### WHAT IS BEING ASKED:
Could every line of the data be printed exactly as it reads?

### GIVEN DATA:
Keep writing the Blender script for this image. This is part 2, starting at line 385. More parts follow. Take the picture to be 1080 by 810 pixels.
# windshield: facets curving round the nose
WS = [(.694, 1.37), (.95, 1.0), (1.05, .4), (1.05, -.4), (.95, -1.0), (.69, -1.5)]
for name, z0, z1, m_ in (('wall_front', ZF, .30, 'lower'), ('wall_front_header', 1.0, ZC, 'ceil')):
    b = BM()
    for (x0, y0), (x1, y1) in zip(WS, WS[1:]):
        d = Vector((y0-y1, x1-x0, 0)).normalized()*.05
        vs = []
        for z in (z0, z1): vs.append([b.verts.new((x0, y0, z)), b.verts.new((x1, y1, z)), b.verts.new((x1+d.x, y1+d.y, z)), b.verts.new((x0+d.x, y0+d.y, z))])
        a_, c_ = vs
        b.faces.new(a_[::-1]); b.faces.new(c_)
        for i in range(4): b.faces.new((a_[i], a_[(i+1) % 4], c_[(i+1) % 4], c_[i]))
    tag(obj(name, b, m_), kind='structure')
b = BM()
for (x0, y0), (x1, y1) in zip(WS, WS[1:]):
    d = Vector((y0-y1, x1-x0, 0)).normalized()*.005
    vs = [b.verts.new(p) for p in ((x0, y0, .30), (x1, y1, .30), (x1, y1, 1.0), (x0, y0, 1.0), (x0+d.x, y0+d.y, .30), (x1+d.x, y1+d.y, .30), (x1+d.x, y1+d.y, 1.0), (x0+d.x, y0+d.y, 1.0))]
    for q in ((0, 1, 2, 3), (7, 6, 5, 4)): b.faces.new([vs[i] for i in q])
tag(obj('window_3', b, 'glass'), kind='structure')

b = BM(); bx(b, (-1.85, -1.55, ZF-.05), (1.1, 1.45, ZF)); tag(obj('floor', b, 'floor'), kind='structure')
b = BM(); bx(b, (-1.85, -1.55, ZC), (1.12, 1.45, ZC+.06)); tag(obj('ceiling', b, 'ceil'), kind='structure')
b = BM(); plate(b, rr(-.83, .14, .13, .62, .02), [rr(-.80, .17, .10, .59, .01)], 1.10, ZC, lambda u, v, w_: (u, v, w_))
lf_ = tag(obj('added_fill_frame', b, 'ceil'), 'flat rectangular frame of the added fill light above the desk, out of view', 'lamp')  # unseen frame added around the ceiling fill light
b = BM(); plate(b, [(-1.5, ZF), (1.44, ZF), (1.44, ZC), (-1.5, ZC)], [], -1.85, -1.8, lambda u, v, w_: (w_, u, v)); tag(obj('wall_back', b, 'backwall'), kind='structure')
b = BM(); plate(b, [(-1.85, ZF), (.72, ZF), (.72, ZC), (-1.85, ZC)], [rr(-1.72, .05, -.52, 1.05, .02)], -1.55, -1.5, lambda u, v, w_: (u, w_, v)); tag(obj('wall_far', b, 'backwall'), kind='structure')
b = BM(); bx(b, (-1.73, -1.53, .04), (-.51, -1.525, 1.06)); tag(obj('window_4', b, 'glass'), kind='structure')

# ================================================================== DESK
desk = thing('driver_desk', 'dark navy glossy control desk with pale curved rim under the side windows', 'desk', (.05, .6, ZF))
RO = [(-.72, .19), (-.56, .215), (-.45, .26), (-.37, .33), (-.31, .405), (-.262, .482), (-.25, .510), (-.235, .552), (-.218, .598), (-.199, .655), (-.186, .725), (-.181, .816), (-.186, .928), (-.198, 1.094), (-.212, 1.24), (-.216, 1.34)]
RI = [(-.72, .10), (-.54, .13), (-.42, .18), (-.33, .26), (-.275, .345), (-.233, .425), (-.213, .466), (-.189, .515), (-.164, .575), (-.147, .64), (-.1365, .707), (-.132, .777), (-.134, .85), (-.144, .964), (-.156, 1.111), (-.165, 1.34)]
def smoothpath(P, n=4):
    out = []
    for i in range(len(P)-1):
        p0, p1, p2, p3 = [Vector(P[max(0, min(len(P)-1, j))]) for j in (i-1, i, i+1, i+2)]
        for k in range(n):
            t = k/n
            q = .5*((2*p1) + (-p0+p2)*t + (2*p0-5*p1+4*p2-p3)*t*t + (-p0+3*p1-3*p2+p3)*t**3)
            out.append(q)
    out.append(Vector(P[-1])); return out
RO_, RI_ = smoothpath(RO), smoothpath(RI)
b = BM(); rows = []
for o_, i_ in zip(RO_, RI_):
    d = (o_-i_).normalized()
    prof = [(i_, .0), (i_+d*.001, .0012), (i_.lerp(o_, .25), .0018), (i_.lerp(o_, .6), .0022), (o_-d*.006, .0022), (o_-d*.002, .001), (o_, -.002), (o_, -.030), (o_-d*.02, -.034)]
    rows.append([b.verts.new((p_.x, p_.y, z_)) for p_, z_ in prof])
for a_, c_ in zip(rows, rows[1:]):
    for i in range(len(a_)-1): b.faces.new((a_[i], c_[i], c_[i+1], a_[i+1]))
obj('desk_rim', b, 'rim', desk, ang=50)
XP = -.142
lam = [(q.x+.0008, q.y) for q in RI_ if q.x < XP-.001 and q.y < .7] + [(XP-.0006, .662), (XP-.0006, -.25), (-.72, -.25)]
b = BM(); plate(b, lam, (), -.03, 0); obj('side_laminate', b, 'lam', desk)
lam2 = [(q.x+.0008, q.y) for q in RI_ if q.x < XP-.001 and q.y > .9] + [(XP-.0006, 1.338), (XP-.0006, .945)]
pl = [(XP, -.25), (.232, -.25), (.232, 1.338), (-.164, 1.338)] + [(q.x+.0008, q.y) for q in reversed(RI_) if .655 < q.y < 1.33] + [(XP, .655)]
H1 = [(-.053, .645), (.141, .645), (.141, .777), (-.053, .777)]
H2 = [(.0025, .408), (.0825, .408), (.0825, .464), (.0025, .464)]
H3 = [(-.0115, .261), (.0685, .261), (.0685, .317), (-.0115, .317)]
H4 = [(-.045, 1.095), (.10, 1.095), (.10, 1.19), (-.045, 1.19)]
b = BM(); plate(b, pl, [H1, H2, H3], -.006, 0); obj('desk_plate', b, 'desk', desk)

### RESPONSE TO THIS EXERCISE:
Keep writing the Blender script for this image. This is part 2, starting at line 385. More parts follow. Take the picture to be 1080 by 810 pixels.
# windshield: facets curving round the nose
WS = [(.694, 1.37), (.95, 1.0), (1.05, .4), (1.05, -.4), (.95, -1.0), (.69, -1.5)]
for name, z0, z1, m_ in (('wall_front', ZF, .30, 'lower'), ('wall_front_header', 1.0, ZC, 'ceil')):
    b = BM()
    for (x0, y0), (x1, y1) in zip(WS, WS[1:]):
        d = Vector((y0-y1, x1-x0, 0)).normalized()*.05
        vs = []
        for z in (z0, z1): vs.append([b.verts.new((x0, y0, z)), b.verts.new((x1, y1, z)), b.verts.new((x1+d.x, y1+d.y, z)), b.verts.new((x0+d.x, y0+d.y, z))])
        a_, c_ = vs
        b.faces.new(a_[::-1]); b.faces.new(c_)
        for i in range(4): b.faces.new((a_[i], a_[(i+1) % 4], c_[(i+1) % 4], c_[i]))
    tag(obj(name, b, m_), kind='structure')
b = BM()
for (x0, y0), (x1, y1) in zip(WS, WS[1:]):
    d = Vector((y0-y1, x1-x0, 0)).normalized()*.005
    vs = [b.verts.new(p) for p in ((x0, y0, .30), (x1, y1, .30), (x1, y1, 1.0), (x0, y0, 1.0), (x0+d.x, y0+d.y, .30), (x1+d.x, y1+d.y, .30), (x1+d.x, y1+d.y, 1.0), (x0+d.x, y0+d.y, 1.0))]
    for q in ((0, 1, 2, 3), (7, 6, 5, 4)): b.faces.new([vs[i] for i in q])
tag(obj('window_3', b, 'glass'), kind='structure')

b = BM(); bx(b, (-1.85, -1.55, ZF-.05), (1.1, 1.45, ZF)); tag(obj('floor', b, 'floor'), kind='structure')
b = BM(); bx(b, (-1.85, -1.55, ZC), (1.12, 1.45, ZC+.06)); tag(obj('ceiling', b, 'ceil'), kind='structure')
b = BM(); plate(b, rr(-.83, .14, .13, .62, .02), [rr(-.80, .17, .10, .59, .01)], 1.10, ZC, lambda u, v, w_: (u, v, w_))
lf_ = tag(obj('added_fill_frame', b, 'ceil'), 'flat rectangular frame of the added fill light above the desk, out of view', 'lamp')  # unseen frame added around the ceiling fill light
b = BM(); plate(b, [(-1.5, ZF), (1.44, ZF), (1.44, ZC), (-1.5, ZC)], [], -1.85, -1.8, lambda u, v, w_: (w_, u, v)); tag(obj('wall_back', b, 'backwall'), kind='structure')
b = BM(); plate(b, [(-1.85, ZF), (.72, ZF), (.72, ZC), (-1.85, ZC)], [rr(-1.72, .05, -.52, 1.05, .02)], -1.55, -1.5, lambda u, v, w_: (u, w_, v)); tag(obj('wall_far', b, 'backwall'), kind='structure')
b = BM(); bx(b, (-1.73, -1.53, .04), (-.51, -1.525, 1.06)); tag(obj('window_4', b, 'glass'), kind='structure')

# ================================================================== DESK
desk = thing('driver_desk', 'dark navy glossy control desk with pale curved rim under the side windows', 'desk', (.05, .6, ZF))
RO = [(-.72, .19), (-.56, .215), (-.45, .26), (-.37, .33), (-.31, .405), (-.262, .482), (-.25, .510), (-.235, .552), (-.218, .598), (-.199, .655), (-.186, .725), (-.181, .816), (-.186, .928), (-.198, 1.094), (-.212, 1.24), (-.216, 1.34)]
RI = [(-.72, .10), (-.54, .13), (-.42, .18), (-.33, .26), (-.275, .345), (-.233, .425), (-.213, .466), (-.189, .515), (-.164, .575), (-.147, .64), (-.1365, .707), (-.132, .777), (-.134, .85), (-.144, .964), (-.156, 1.111), (-.165, 1.34)]
def smoothpath(P, n=4):
    out = []
    for i in range(len(P)-1):
        p0, p1, p2, p3 = [Vector(P[max(0, min(len(P)-1, j))]) for j in (i-1, i, i+1, i+2)]
        for k in range(n):
            t = k/n
            q = .5*((2*p1) + (-p0+p2)*t + (2*p0-5*p1+4*p2-p3)*t*t + (-p0+3*p1-3*p2+p3)*t**3)
            out.append(q)
    out.append(Vector(P[-1])); return out
RO_, RI_ = smoothpath(RO), smoothpath(RI)
b = BM(); rows = []
for o_, i_ in zip(RO_, RI_):
    d = (o_-i_).normalized()
    prof = [(i_, .0), (i_+d*.001, .0012), (i_.lerp(o_, .25), .0018), (i_.lerp(o_, .6), .0022), (o_-d*.006, .0022), (o_-d*.002, .001), (o_, -.002), (o_, -.030), (o_-d*.02, -.034)]
    rows.append([b.verts.new((p_.x, p_.y, z_)) for p_, z_ in prof])
for a_, c_ in zip(rows, rows[1:]):
    for i in range(len(a_)-1): b.faces.new((a_[i], c_[i], c_[i+1], a_[i+1]))
obj('desk_rim', b, 'rim', desk, ang=50)
XP = -.142
lam = [(q.x+.0008, q.y) for q in RI_ if q.x < XP-.001 and q.y < .7] + [(XP-.0006, .662), (XP-.0006, -.25), (-.72, -.25)]
b = BM(); plate(b, lam, (), -.03, 0); obj('side_laminate', b, 'lam', desk)
lam2 = [(q.x+.0008, q.y) for q in RI_ if q.x < XP-.001 and q.y > .9] + [(XP-.0006, 1.338), (XP-.0006, .945)]
pl = [(XP, -.25), (.232, -.25), (.232, 1.338), (-.164, 1.338)] + [(q.x+.0008, q.y) for q in reversed(RI_) if .655 < q.y < 1.33] + [(XP, .655)]
H1 = [(-.053, .645), (.141, .645), (.141, .777), (-.053, .777)]
H2 = [(.0025, .408), (.0825, .408), (.0825, .464), (.0025, .464)]
H3 = [(-.0115, .261), (.0685, .261), (.0685, .317), (-.0115, .317)]
H4 = [(-.045, 1.095), (.10, 1.095), (.10, 1.19), (-.045, 1.19)]
b = BM(); plate(b, pl, [H1, H2, H3], -.006, 0); obj('desk_plate', b, 'desk', desk)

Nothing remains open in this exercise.